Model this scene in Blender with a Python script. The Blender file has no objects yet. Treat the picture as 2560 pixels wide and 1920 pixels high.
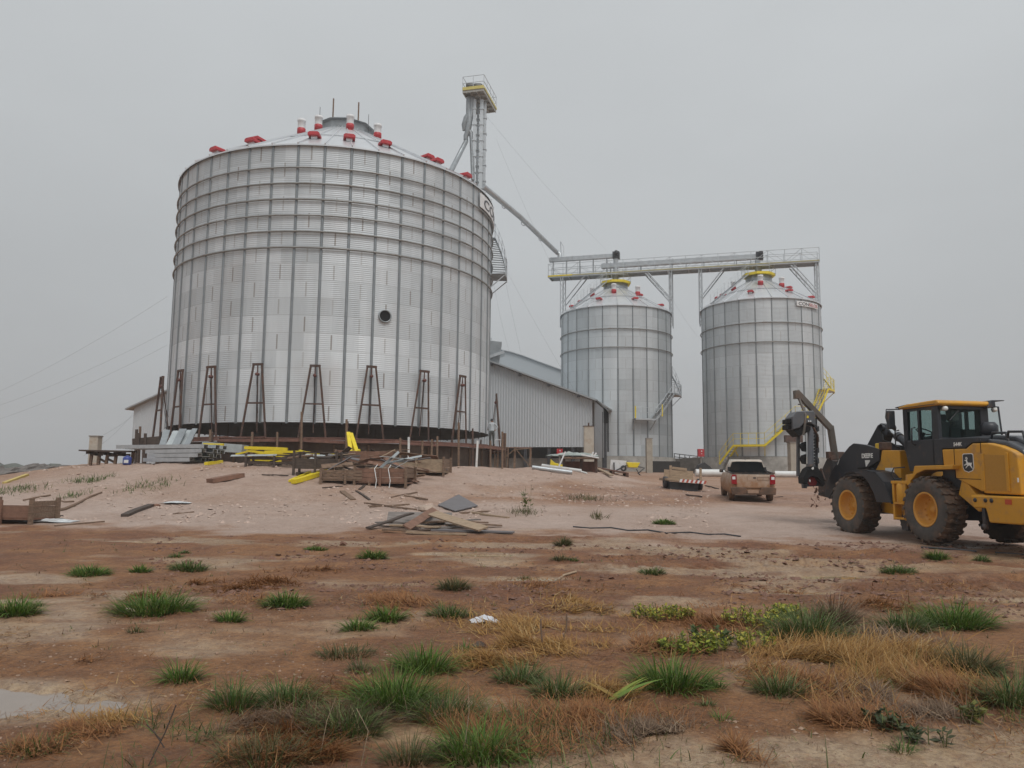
import bpy, bmesh, math, random
import numpy as np
from mathutils import Vector, Matrix
random.seed(7)
SC = bpy.context.scene
COL = SC.collection
R = math.radians
# ------------------------------------------------------------------ camera, sky, sun, exposure
F, PIT, ROL, CZ = 1960.0, R(6.9), R(0.6), 1.6          # photo pixels (2560 wide), pitch, roll, eye height
cam = bpy.data.cameras.new('camera'); cam.sensor_width = 36; cam.lens = 36*F/2560
cam.clip_start = .05; cam.clip_end = 4000
camo = bpy.data.objects.new('camera', cam); COL.objects.link(camo)
camo.matrix_world = Matrix.Translation((0, 0, CZ)) @ Matrix.Rotation(math.pi/2+PIT, 4, 'X') @ Matrix.Rotation(ROL, 4, 'Z')
SC.camera = camo
SUN_EL, SUN_AZ = R(58), R(155)                         # azimuth clockwise from +Y: behind and right of the camera
W = bpy.data.worlds.new('World'); SC.world = W; W.use_nodes = True
nt = W.node_tree; nt.nodes.clear()
def wn(t, **k):
    n = nt.nodes.new(t)
    for a, b in k.items(): setattr(n, a, b)
    return n
sky = wn('ShaderNodeTexSky', sky_type='NISHITA', sun_disc=False, sun_elevation=SUN_EL, sun_rotation=SUN_AZ, dust_density=6.0, air_density=1.0)
hs = wn('ShaderNodeHueSaturation'); hs.inputs['Saturation'].default_value = .1
nt.links.new(sky.outputs[0], hs.inputs['Color'])
tc = wn('ShaderNodeTexCoord'); sep = wn('ShaderNodeSeparateXYZ'); nt.links.new(tc.outputs['Generated'], sep.inputs[0])
rmp = wn('ShaderNodeMapRange'); rmp.inputs[1].default_value = 0; rmp.inputs[2].default_value = .6
rmp.inputs[3].default_value = 0; rmp.inputs[4].default_value = 1
nt.links.new(sep.outputs['Z'], rmp.inputs[0])
cmx = wn('ShaderNodeMix', data_type='RGBA'); nt.links.new(rmp.outputs[0], cmx.inputs[0])
cmx.inputs[6].default_value = (3.2, 3.38, 3.50, 1); cmx.inputs[7].default_value = (5.1, 5.35, 5.5, 1)
nz = wn('ShaderNodeTexNoise'); nz.inputs['Scale'].default_value = 1.3; nz.inputs['Detail'].default_value = 4
mp = wn('ShaderNodeMapping'); mp.inputs['Scale'].default_value = (1, 1, 2.2)
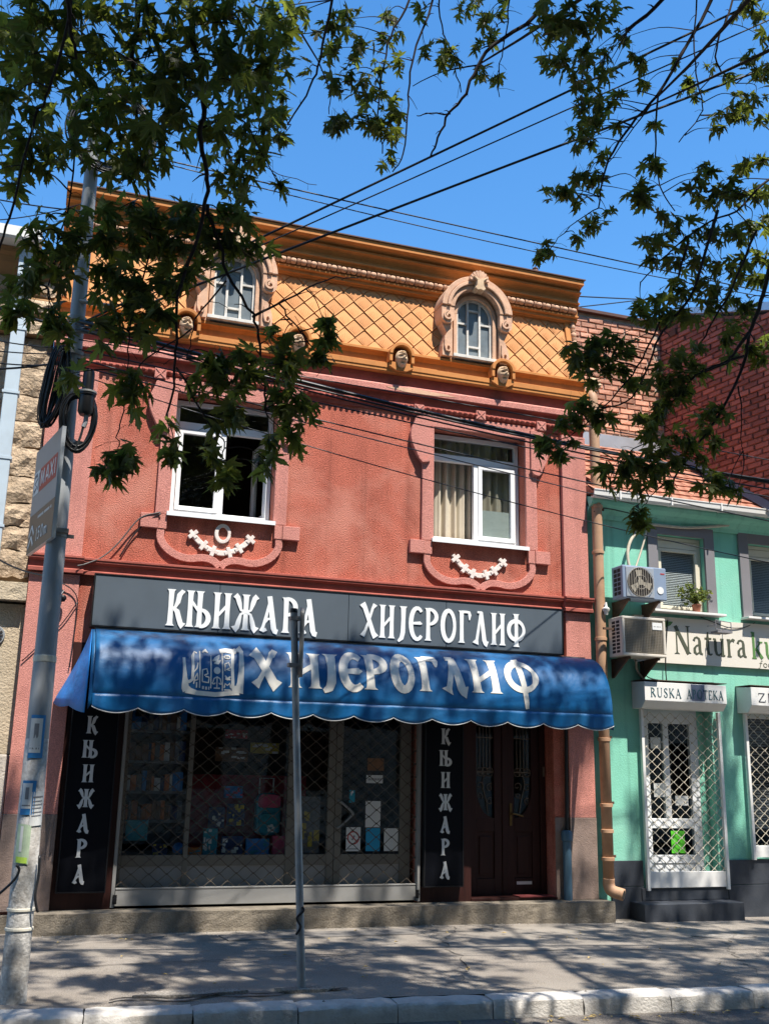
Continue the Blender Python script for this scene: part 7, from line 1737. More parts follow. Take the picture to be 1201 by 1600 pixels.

▸ TO BE DONE: Where a line contains "from", copy that line.

▸ RESULT FOR THIS TASK:
from mathutils import Vector, Matrix
SUN_EL, SUN_AZ = R(58), R(155)                         # azimuth clockwise from +Y: behind and right of the camera
Continue the Blender Python script for this scene: part 7, from line 1737. More parts follow. Take the picture to be 1201 by 1600 pixels.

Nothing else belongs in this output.